Served in community.
Used my talent in writing to spread the love of God.
Loved my family and friends.
And a whole lot more.
(This is me being kind to myself. You have to be kind to yourself, too. Never ever ever take your value and your accomplishments for granted.)

But have I honestly done enough?

Have I written enough?
Have I served enough?
Have I loved enough?

If today’s my last day and you ask me what my biggest regret or failure in life is, I would have to say that it would be the things I could have done, but didn’t.

Stories I could have written.
Friends I could have made.
Places I could have visited.
Strangers I could have helped.
Relationships I could have built.
People I could have loved.

I don’t ever want to have to face death carrying all these regrets with me. I don’t ever want to have to face God and tell Him, “I could have, but I wasn’t able to.”

I want to be able to face Him and tell Him, “I did it. I’m okay to come home now.”

And I want to be able to face Him and hear Him say, “You did good, kid. Welcome home.”

To Be More, We have to Do More

karren-renz-sena-project-beautiful-words-tomorrowI have many other dreams and goals and plans. Big ones. Small ones. I still want to become an international bestselling author. I still want to coach people and help them write beautiful stories and impactful books. I still want to spend more time with my family. I still want to travel the world. I want to help more people, serve more people, love more people.

I want to be more.

So this means only one thing: I have to do more.
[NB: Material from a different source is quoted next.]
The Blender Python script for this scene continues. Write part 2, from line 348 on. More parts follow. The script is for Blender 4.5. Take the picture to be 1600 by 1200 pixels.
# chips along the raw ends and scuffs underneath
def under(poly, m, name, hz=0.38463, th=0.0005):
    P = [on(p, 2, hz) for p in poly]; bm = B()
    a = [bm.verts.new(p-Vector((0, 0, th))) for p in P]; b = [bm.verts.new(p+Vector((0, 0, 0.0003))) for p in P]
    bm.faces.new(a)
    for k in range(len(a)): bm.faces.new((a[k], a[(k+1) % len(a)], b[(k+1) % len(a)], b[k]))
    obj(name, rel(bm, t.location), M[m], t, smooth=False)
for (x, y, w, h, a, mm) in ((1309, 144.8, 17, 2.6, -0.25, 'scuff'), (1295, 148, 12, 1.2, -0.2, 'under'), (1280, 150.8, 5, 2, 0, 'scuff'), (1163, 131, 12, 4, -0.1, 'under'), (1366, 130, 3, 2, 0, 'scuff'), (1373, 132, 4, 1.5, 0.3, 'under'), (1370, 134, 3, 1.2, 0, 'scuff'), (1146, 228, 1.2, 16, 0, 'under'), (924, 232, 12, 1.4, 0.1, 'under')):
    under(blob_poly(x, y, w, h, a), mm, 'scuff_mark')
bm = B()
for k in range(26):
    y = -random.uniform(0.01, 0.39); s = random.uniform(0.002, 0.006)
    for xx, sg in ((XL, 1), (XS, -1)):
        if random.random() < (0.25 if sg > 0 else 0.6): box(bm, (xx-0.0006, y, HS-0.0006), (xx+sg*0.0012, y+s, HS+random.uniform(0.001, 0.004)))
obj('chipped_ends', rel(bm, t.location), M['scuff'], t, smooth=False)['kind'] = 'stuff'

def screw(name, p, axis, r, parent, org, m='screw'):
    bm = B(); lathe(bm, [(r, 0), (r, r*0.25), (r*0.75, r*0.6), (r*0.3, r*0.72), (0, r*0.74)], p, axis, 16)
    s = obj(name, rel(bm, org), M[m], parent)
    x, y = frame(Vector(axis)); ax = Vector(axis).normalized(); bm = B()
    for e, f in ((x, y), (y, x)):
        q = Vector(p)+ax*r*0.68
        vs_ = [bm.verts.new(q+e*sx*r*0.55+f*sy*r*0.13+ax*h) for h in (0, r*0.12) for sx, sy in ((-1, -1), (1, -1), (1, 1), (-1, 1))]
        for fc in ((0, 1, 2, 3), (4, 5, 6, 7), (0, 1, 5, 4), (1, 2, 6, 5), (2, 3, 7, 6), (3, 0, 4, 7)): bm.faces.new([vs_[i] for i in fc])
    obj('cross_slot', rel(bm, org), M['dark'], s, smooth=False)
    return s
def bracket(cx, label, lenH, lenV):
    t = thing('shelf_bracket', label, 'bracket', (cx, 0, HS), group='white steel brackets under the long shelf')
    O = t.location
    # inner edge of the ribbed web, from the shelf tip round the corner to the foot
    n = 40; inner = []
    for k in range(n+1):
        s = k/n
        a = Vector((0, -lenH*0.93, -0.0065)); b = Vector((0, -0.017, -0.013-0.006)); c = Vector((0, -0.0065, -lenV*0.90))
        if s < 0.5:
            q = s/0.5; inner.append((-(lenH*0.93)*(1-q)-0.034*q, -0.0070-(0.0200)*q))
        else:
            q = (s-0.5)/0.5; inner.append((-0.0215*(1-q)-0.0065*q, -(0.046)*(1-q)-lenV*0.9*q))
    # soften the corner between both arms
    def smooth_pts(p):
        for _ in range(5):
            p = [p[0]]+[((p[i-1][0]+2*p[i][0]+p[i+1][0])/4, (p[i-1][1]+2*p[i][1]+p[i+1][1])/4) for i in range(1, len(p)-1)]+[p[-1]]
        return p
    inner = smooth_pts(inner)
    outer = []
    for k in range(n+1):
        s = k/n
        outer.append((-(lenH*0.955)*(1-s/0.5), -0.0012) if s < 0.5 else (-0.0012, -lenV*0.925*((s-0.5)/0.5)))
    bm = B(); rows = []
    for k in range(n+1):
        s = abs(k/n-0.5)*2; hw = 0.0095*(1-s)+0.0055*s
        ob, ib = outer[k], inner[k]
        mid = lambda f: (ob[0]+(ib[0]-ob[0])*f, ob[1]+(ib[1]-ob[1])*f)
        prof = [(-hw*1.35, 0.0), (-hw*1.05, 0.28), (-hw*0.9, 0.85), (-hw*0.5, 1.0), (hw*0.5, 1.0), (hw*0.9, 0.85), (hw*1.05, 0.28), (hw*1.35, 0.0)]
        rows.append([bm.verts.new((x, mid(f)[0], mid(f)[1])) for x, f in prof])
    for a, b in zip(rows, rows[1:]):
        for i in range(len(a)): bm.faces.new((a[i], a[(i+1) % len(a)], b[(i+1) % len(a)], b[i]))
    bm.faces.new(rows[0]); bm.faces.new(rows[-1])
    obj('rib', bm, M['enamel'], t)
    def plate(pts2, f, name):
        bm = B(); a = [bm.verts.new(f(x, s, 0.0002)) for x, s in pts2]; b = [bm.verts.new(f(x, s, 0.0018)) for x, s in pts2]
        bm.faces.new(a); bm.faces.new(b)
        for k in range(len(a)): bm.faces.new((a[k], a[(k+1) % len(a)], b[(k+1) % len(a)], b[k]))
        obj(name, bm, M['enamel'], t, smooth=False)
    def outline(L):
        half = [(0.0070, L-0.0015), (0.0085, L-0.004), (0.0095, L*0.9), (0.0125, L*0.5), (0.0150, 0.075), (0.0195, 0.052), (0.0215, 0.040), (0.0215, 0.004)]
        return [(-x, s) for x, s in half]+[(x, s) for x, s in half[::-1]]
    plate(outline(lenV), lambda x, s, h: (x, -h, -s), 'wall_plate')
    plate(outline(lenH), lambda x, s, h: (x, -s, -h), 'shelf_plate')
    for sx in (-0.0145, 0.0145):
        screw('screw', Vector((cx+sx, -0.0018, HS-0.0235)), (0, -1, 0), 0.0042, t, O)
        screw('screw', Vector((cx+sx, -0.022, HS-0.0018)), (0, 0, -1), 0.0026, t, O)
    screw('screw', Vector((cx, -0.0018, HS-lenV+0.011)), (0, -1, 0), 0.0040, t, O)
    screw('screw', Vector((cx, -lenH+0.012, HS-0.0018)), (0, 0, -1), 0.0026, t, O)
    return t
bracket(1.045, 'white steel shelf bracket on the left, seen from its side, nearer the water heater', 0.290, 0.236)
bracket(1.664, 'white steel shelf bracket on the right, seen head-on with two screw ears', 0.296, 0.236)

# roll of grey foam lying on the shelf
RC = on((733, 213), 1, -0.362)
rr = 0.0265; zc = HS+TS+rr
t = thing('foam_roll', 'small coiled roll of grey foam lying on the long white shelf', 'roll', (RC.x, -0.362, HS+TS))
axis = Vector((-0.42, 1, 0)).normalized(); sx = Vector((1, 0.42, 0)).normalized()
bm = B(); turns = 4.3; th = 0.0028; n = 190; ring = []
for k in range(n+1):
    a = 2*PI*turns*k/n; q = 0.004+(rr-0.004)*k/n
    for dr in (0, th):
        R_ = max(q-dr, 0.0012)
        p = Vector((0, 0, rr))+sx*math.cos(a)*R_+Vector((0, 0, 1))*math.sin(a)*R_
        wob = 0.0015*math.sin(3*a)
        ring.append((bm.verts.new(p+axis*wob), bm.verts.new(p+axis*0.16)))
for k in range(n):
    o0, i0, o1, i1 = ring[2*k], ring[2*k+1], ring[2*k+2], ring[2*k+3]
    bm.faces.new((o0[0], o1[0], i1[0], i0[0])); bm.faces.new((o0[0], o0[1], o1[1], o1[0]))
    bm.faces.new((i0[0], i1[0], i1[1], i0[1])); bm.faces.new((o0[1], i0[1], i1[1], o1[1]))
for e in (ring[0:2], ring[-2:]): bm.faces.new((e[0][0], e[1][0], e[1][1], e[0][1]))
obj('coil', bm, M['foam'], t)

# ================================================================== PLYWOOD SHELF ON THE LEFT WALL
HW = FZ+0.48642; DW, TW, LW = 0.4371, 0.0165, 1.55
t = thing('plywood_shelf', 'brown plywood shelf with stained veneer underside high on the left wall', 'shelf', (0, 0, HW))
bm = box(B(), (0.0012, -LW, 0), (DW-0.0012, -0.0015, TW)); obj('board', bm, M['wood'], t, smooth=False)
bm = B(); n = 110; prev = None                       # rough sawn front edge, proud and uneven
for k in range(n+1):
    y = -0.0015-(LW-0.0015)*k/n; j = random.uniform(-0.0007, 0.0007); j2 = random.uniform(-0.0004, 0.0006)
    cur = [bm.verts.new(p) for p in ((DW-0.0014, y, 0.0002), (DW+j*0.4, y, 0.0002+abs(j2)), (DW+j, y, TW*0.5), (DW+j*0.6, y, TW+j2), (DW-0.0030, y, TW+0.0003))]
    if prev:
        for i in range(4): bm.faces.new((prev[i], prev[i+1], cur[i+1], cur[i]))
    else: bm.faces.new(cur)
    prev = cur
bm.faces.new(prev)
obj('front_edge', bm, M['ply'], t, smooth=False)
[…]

We have unlimited chances, yes, and unlimited graces from God. But we have to make use of all these within a limited number of days. Because honestly, our days our numbered and our lives have an untagged expiration date. Truth is, we don’t know when we’ll die.

So we have to do things to fulfill our unfulfilled dreams.

We have to give our 100% to every task we commit to.

We have to love the people we must love.

Today.

Here’s a list of a few things we can do to make today matter more:

1. Be more mindful.

What did you have for lunch today? How blue was the sky yesterday afternoon? How does the air smell after it rains? Does your mom’s eyes crinkle when she laughs?

Do you take notice of these things?

How do you breathe? Do you take long, deep breaths, or short, shallow pants?

How do you chew your food? Do you chew three times then swallow, or do you chew until the all the flavors burst out of the food and into your mouth?

Do you take notice of these things?

Where are you now? Like literally, and then in life? How far are you now from where you started when you decided to reach for that particular goal? What do you do every day to get closer to that goal?

Do you take notice of these things?

Do you take notice of YOU?

1. Take a moment.

We go through life too fast, but we experience too little. So many people are rushing so many things all at once. The moment we wake up, we go through a series of routinary motions that, over time, start to mean so little.

Have you ever taken a moment for what it’s worth?

One moment could be worth a thousand reasons to be joyful.

That moment you got your promotion.
That moment you wrote, “The End.”
That moment he first smiled at you.
That moment she said “Yes.”
That moment your mom said, “I’m proud of you.”

Have you ever taken a moment?

3. Do it now. Do it well. Do it again.

Whatever you want to do, if there’s nothing at all keeping you from doing it, do it now.

Not tomorrow. Not later. Now.

Write that book now.

Tell that person you love them now.

Tell your parents “thank you” now.

Apply for that job now.

Start that blog now.

Shoot that vlog now.

What’s keeping you from doing things that would make you happy?

What’s keeping you from doing things that would get you one step closer to your goal?

What’s keeping you from telling that person how much you love them?

Think about these things. Reflect on them. Maybe there’s a reason that keeps you from moving, from acting, from doing. And you can’t just ignore those reasons. You have to acknowledge them, you have to validate them.

So you can overcome.

And once you do overcome, whatever you’re doing, do it well.

Do it excellently.

And do it again.

One step at a time. One after another. Until you get there.

Until you become.

So that when the day comes that tomorrow wouldn’t come anymore, you get to say, “That’s alright. I did it all.”